Balancing the budget is not the challenge. The real challenge is finding a government that can save when the going is good, and convincing the US electorate of the need for a rainy-day fund, rather than giving it all back and more in tax breaks.
I'm not sure load testing alone would be the solution. For a site like this, I see little point in making the expenditure to handle all the day 0 traffic.
Rather they should have load tested to find out how many users they could safely serve. Then they should have simply restricted the number of active connections. Other users should have seen a static holding page. That way, everyone that gets through gets a good experience.
By adopting this approach, you can save money. And, given the publicity available pre launch, they could easily have explained how this would work so as to manage expectations. After the first few week or so, they would likely be able to manage the traffic comfortably.

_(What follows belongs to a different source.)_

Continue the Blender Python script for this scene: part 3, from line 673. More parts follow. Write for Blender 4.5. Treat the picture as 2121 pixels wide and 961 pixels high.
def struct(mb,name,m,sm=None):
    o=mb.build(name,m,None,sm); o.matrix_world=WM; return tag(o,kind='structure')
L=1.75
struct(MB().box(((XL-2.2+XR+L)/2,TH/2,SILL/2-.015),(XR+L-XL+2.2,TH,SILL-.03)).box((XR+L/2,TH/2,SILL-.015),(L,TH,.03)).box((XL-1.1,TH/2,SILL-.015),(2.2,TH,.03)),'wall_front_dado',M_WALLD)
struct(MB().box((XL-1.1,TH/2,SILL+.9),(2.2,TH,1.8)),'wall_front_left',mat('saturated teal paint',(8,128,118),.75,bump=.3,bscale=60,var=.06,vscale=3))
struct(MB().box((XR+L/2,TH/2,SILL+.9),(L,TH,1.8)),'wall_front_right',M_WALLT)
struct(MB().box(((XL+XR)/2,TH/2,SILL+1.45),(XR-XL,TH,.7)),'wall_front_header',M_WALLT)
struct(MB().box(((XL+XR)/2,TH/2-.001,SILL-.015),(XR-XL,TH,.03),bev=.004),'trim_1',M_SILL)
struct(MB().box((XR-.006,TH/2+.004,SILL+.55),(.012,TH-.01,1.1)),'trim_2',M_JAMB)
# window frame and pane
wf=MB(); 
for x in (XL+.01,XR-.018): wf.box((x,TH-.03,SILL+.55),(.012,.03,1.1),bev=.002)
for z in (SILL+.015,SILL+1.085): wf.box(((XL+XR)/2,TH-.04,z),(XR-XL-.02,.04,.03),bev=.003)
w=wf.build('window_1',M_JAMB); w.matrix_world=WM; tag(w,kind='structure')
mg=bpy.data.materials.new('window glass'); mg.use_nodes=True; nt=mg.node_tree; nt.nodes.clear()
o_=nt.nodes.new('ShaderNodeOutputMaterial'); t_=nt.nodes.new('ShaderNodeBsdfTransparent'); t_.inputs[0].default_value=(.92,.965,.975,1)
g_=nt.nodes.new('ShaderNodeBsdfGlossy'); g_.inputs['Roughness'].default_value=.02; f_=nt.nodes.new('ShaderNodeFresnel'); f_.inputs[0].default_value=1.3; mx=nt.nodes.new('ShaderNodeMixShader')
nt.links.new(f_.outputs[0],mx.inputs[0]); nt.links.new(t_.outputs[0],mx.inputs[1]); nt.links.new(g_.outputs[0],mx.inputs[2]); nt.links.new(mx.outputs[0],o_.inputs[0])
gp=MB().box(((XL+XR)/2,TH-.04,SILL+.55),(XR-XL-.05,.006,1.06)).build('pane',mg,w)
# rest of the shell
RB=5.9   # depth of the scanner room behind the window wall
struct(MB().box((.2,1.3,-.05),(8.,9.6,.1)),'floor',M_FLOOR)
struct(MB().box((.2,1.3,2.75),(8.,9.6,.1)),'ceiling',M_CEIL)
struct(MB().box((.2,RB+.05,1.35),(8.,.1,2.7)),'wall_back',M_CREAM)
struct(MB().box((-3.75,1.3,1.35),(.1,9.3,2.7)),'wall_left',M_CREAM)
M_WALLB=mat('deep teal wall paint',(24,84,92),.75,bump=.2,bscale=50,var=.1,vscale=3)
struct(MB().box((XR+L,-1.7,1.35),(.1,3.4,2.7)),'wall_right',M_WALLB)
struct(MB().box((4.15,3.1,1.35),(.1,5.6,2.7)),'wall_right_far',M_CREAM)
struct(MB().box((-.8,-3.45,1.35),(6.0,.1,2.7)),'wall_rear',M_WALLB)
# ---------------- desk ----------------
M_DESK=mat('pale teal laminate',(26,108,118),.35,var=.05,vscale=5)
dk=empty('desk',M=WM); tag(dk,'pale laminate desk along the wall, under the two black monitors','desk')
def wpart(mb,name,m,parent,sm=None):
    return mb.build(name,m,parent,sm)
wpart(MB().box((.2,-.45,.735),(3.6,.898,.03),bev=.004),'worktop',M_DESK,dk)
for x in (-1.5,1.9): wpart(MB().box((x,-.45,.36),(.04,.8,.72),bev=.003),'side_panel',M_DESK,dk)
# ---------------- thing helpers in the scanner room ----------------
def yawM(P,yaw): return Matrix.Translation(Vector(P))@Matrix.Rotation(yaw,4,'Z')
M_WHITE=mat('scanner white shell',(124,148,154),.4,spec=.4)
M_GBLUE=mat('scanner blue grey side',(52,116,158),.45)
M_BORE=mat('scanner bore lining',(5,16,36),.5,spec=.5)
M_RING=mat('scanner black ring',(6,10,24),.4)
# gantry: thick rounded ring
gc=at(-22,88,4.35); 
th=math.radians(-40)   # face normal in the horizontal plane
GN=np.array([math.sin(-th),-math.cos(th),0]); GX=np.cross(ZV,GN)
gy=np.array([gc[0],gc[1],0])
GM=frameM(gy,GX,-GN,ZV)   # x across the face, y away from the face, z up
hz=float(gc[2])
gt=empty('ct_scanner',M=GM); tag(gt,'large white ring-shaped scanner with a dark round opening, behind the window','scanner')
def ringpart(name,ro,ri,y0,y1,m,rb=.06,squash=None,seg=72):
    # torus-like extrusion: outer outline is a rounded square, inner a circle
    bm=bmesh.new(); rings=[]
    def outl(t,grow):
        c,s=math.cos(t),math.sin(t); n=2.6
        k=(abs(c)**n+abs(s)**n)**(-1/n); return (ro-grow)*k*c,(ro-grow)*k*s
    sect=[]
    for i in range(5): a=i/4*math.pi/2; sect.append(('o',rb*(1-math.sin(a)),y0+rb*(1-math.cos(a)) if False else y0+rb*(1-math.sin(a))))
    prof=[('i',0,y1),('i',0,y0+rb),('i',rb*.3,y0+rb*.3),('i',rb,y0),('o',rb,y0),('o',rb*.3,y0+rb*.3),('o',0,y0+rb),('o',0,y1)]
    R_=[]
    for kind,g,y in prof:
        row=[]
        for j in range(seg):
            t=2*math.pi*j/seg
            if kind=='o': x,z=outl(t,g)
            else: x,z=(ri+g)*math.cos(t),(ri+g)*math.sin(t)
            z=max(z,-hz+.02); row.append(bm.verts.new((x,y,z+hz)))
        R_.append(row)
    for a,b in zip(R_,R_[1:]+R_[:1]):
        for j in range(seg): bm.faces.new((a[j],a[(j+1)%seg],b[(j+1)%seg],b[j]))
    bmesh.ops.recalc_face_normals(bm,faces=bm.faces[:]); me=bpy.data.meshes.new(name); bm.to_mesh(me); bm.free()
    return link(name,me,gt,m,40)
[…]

It's not a challenge at all. Texas does it. We're required by our state constitution to have a balanced budget, and we only let our legislature meet for 150 days every other year. The result: once they are in session, they're working to hammer out the new budget and fix the real problems, instead of constantly being in session feeling the need to legislate something, messing things up, and wrecking the economy.
It works so great that our economy in Texas attracts a constant stream of refuges fleeing the charred ruins of California's economy and its legislature that occasionally takes a two week break between sessions of wrecking the state.
All of which is offset by the huge number of bat-shit crazy, bible-thumping, teabagger Texans.
Thanks anyway, I'll stick with California.
...if I hadn't once lived in California and now live in a state with a functional state government. If you think Cali has anything but a horribly dysfunctional government with bottom of the barrel public schools, badly maintained roads, ridiculously high taxes (income, sales...) and unfair and arbitrary justice system, well, I think your standards are low.